Y el Papa exhorta a que todos sigan su ejemplo, el de Cristo.
Y ve al Papa recibir a grandes personajes con muchos honores, e incluso intercambian valiosos regalos…
Y todos lo vitorean, aplauden, gritan a su paso, chillando su nombre hasta casi el paroxismo… y piensa que seguramente ese Dios, Cristo, no se parecía mucho a la gente que habla de él.Sin embargo, por lo que cuentan, sí se parece a la gente que a él mismo rodea. Con humildad, con muchas necesidades y sufrimiento.
Y ve cómo parte de ésa gente se pone a chillar y a discutir con otros que no piensan como ellos pero que han acudido al lugar dónde están; tanto que hasta que tiene que intervenir la policía. Con unas grande porras y la cabeza cubierta por unos cascos, pega y zarandea a algunos.

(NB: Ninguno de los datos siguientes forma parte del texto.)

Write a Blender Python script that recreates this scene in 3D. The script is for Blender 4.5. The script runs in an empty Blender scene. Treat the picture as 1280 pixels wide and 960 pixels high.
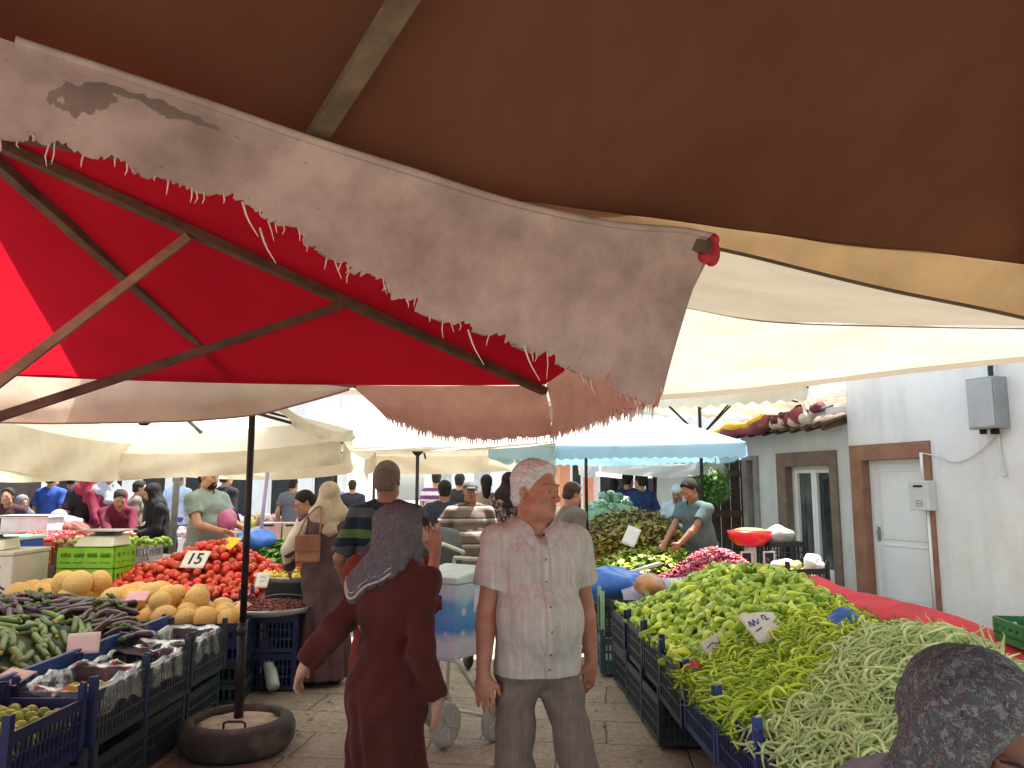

Dos hombres varones se besan apasionadamente para burlarse de los que siguen al Papa, y dicen obscenidades…, y los otros contestan, y todos chillan.
Y no entiende nada.
Y ve todo lo que rodea a aquellos acontecimientos, y no entiende nada.
Y piensa: ¿cómo el señor del pelo blanco no va a verlos a dónde está él, dónde tantos niños y mayores que sufren tanto, que están tan enfermos y dónde hay tanta hambre?…
Si todos ésos jóvenes se hubieran llevado la fiesta a su país, con todas ésas ropas, ésas risas, ésos cánticos…, seguramente todos hubieran sido muy felices. Pero sobretodo ése Dios, Cristo, que también había sufrido como ellos.
Pero no; parece ser que no podía ser. Ese señor del pelo blanco se sube a un avión, se despide de aquélla gente que llora y ríe y vuelve a su casa.